On sait déjà que la vidéo-surveillance algorithmique entretient des biais racistes [3], et d’autres dispositifs basés sur ces technologies entretiennent des biais sexistes [4] ou transphobes [5]. C’est facile à expliquer : les algorithmes utilisés ont été entraînés sur des données humaines qui reflètent les biais des personnes (majoritairement des hommes blancs, cisgenres, de classes supérieures) qui les ont produits : ils vont discriminer certaines populations. On peut donc légitimement penser que ces IA seront susceptibles de réponses homophobes, classistes (basés sur le milieu d’origine de la personne), etc.

Ces IA définissent un usage « normal » de l’espace public (comme se déplacer d’un point A à un point B), et ciblent de fait les personnes qui en ont un usage différent. Qui sont celles et ceux qui y passent le plus de temps ou l’occupent d’une manière différente ? Un SDF, trop statique ? « zou, anormal ! ». Trans non-binaire ? Pas identifiable femme ou homme ? « zou anormal·e » ! Alcoolisé·e ou en train de prendre une pause dans l’espace public ? Encore là, anormal·e... Les personnes les plus précaires, les minorités et les migrants seront les premières victimes de cette technologie.

La dégradation de nos libertés est telle que le ministre de l’Intérieur a éprouvé le besoin d’énoncer 28 garanties pour encadrer son projet de loi. Un article de David Libeau [6] détaille pourquoi ça ne tient pas : ces garanties ne sont pas clairement définies, ou floues (à définir dans des décrets qui n’existent pas à l’heure actuelle), elles reprennent des dispositions déjà en vigueur du RGPD (elles-mêmes pas toujours appliquées), ou irréalisables (les institutions exerçant ces garanties ont des budgets sous-dotés).

L’argument de l’usage expérimental de cette mesure semble peu fiable dans la mesure où, dans l’histoire récente, des dispositions dites exceptionnelles ont été intégrées au droit commun. On peut citer le fichage génétique, au départ réservé aux délinquants sexuels, et qui peut maintenant toucher n’importe quel manifestant interpelé. Des dispositions autoritaires de l’état d’urgence sanitaire ont aussi été intégré de la même manière.

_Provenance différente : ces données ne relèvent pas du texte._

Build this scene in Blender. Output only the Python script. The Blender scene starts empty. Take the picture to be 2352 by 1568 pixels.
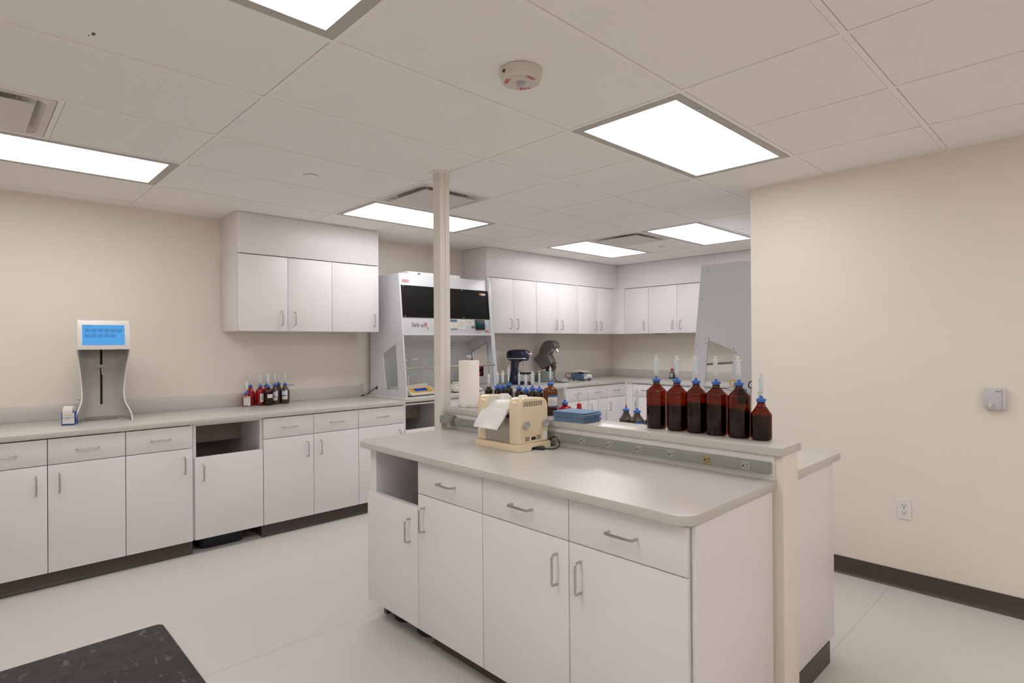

La vidéo-surveillance algorithmique est un exemple de solutionnisme technologique. Quelques décideurs [7] dépensent des millions d’euros dans des équipements au lieu d’investir l’humain. C’est également une idée stupide d’un point de vue écologique [8]. Il serait plus sain d’utiliser ces budgets pour renforcer les liens sociaux, améliorer les conditions de vie des populations, favoriser la prévention et la réduction des inégalités.

La vidéo-surveillance algorithmique est une nouvelle étape des virages autoritaires pris année après année. Les gouvernements ont laissé les entreprises privées développer et utiliser ces technologies sans le consentement de la population. Or, le code des algorithmes de surveillance est opaque et ne fait l’objet d’aucun contrôle démocratique. Quand nous déciderons-nous à reprendre le contrôle de notre vie privée et des décisions qui nous concernent et nous impactent ?
D’autres pays d’Europe comme la Suisse ont refusé la surveillance algorithmique [9]. Il est temps pour nous aussi de nous opposer fermement à cette dérive et de défendre nos libertés individuelles et collectives.


[7Les députés ayant voté l’article de loi ont montré voire assumé leur incompétence sur le sujet.

[8Pour donner une idée approximative de l’empreinte carbone d’une intelligence artificielle, elle correspond à 125 vols New-York → Pékin, rien que pour l’énergie nécessaire à la phase d’apprentissage d’un modèle de langage naturel. On ne compte pas ici ni la fabrication des machines (serveurs, terminaux…) qui pose d’énormes soucis environnementaux au-delà des émissions carbone, ni le traitement ultérieurs des flux vidéos, qui consomme aussi une énergie importante. cf. Emma Strubell, Ananya Ganesh, Andrew McCallum : Energy and Policy Considerations for Deep Learning in NLP.